Prices were between $2.76 and $2.89 a gallon at multiple locations around Aberdeen, according to GasBuddy.com, and regular gas was $2.90 a gallon at the Maryland House Sunoco; diesel was $3.46 a gallon.

Going below $3 a gallon meant little to Steffen Protsch, a native of Germany who was traveling from Boston to Washington, D.C,. to visit family and the various attractions such as the Smithsonian museums.

Protsch said gas sells for about $9 a gallon in his native country.

"No matter what, it's cheaper," he said of American gas.

Protsch left Boston Tuesday and stayed overnight in the New York City area.

"So far, easy, but now the snow kicks in," he said of travel conditions.

Visibility on I-95 was low during the late morning, and northbound traffic was crawling near the Maryland House.

The travel plaza was closed during the 2013 Thanksgiving travel period, undergoing significant renovations. It reopened early this year.
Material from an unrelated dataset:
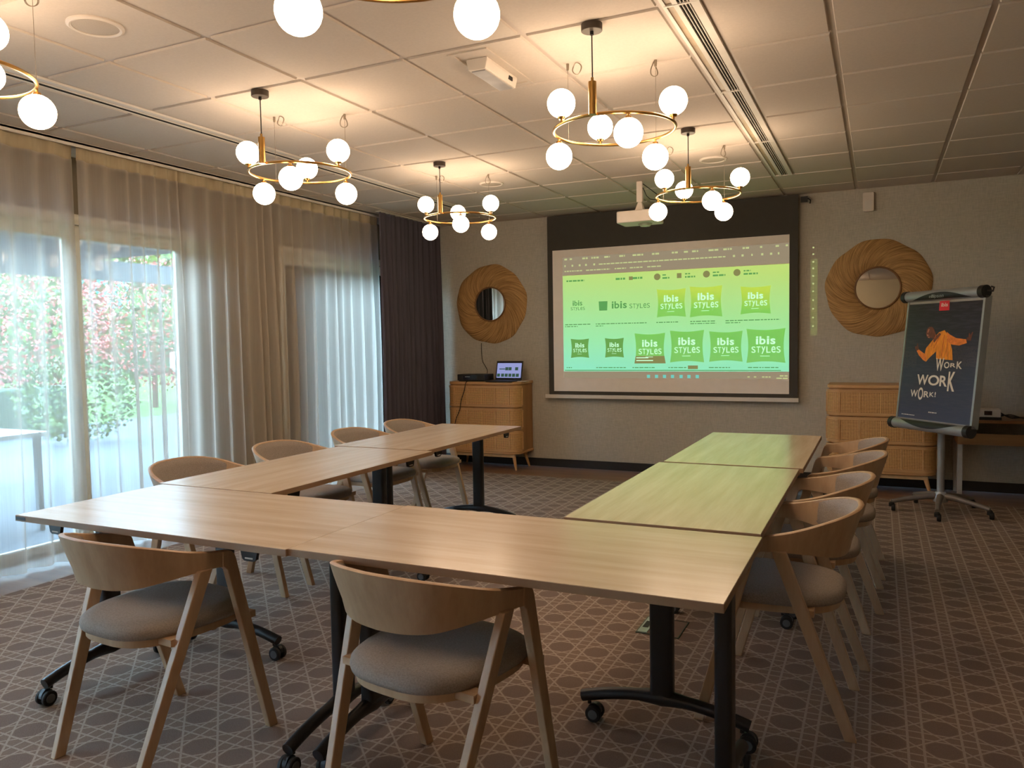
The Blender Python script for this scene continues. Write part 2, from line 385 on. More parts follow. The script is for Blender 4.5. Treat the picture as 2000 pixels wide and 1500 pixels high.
# ================================================================== CEILING FIXTURES
m_dif = mat('dark_diffuser_slot', srgb(13, 12, 11), .9)
def slot(x0, x1, ya, yb, n, label, dark):
    o = thing('slot_diffuser', (x0, ya, H), 0, label, 'air vent', 'linear slot diffusers'); w = x1 - x0; L = yb - ya
    # channel sides
    MB().box(.004, .018, 0, L, -.003, .008).box(w - .04, w - .006, 0, L, -.004, .008).build('frame', M_WHITE, o, smooth=False)
    MB().box(.018, .045 if dark else .018 + w * .6, 0, L, .004, .0085).build('side_channel', mat('beige_channel', srgb(176, 158, 132), .5), o, smooth=False)
    if dark:
        MB().box(.045, w - .04, 0, L, .005, .0088).build('slot_back', m_dif, o, smooth=False)  # black colour stands in for the shade of a deeper slot
        MB().box(.045, .066, 0, L, -.003, .006).build('edge_strip', M_WHITE, o, smooth=False)
        for k in range(3):
            xx = .076 + k * .0135; MB().box(xx, xx + .0034, 0, L, -.002, .006).build('slat', M_WHITE, o, smooth=False)
        for k in range(int(L / 1.2) + 1):
            yy = L - k * 1.2
            if yy >= 0: MB().box(.01, w - .005, yy - .006, yy + .006, -.0045, .004).build('joint_strip', M_WHITE, o, smooth=False)
    else:
        MB().box(.02, .032, 0, L, -.0005, .006).build('dark_slot', m_dif, o, smooth=False)
        for k in range(2):
            xx = .05 + k * .03; MB().box(xx, xx + .008, 0, L, -.002, .006).build('slat', M_WHITE, o, smooth=False)
    return o
slot(-.785, -.632, YR + .4, SLOT_END, 3, 'long white slot diffuser with slots blackened as shade in the ceiling right of the lamps', True)
slot(-3.785, -3.66, -1.0, SLOT_END, 2, 'long narrow slot diffuser in the ceiling near the sheer curtains', False)
m_spk = mat('speaker_grille', srgb(178, 166, 150), .7, var=.1, scale=400)
def speaker(x, y, r, label):
    o = thing('ceiling_speaker', (x, y, H), 0, label, 'speaker', 'round ceiling speakers')
    MB().lathe([(r * .82, -.001), (r * .82, -.009), (r * .9, -.012), (r, -.006), (r, 0)], 40).build('bezel', M_WPL, o)
    MB().lathe([(.0001, -.0105), (r * .5, -.0095), (r * .82, -.006)], 40).build('grille', m_spk, o)
speaker(-2.88, 2.196, .107, 'round white ceiling speaker at the top left, nearest the camera')
speaker(-2.91, 5.81, .10, 'round ceiling speaker above the far left ring lamp')
speaker(-1.106, 5.84, .10, 'round ceiling speaker beside the far right ring lamp and slot diffuser')
# recessed emergency light
o = thing('emergency_light', (-1.685, 3.40, H), 0, 'white recessed emergency light box hanging from a ceiling tile', 'emergency light')
MB().box(-.10, .10, -.26, -.235, -.006, 0).box(-.10, .10, .235, .26, -.006, 0).box(-.10, -.08, -.235, .235, -.006, 0).box(.08, .10, -.235, .235, -.006, 0).build('frame', m_tile, o, smooth=False)
MB().prism([(-.044, -.052), (.044, -.052), (.054, -.015), (.054, 0), (-.054, 0), (-.054, -.015)], -.165, .165, 'y').build('housing', M_WPL, o, smooth=False, bevel=.004)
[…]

Members of the Muah family, who were traveling to Philadelphia from Atlanta, took a respite from the cold and wet weather at the Maryland House food court. They chowed down on sandwiches and French fries from the Wendy's restaurant.

"It's been very wet, from [the Carolinas] all the way here," Paul Muah said.

He ate with his wife, Alma, and their children Eliana, 7, and Caleb, 10.

Alma Muah said the family usually travels to Philadelphia or New York for Thanksgiving, and the Maryland House is a regular stop.

Paul Muah said he had not noticed the changes, though.

"We usually just stop to get food, and that's pretty much it," he said.

His wife added: "The Christmas decorations are nice."

Bright red ribbons were on display around the facility.

Their son, Caleb, is familiar with the annual Thanksgiving drive.

"Sometimes when it rains, I just have to go to sleep," he said.

The Amtrak and MARC train station on East Bel Air Avenue in Aberdeen was also active Wednesday, as passenger trains along the Northeast Regional route between Virginia and Boston departed early in the morning and early evening.

Harford Transit buses were also frequent visitors to the downtown Aberdeen station, as train and Greyhound bus riders caught commuter buses to destinations in Harford County.

"It was very nice," Peggy Robinson, of Fayetteville, N.C., said of her Greyhound bus ride. "It was very lovely."

Robinson, who was visiting relatives in Edgewood, said she enjoyed being able to charge her cellular phone and use free wi-fi Internet service on the bus.

"The bus driver was very nice to us," she said.

Her fellow bus rider, Athan McDowell, 19, of Richmond, Va., was waiting to catch a Harford Transit bus to Riverside, where he would meet his girlfriend and her family.

McDowell lived in Aberdeen for about a year when the Army assigned his mother to Aberdeen Proving Ground, and he spent his eighth grade year at Aberdeen Middle School, where he met his girlfriend.

"It's still the same old Aberdeen," McDowell said. "I like it, still cold and rainy."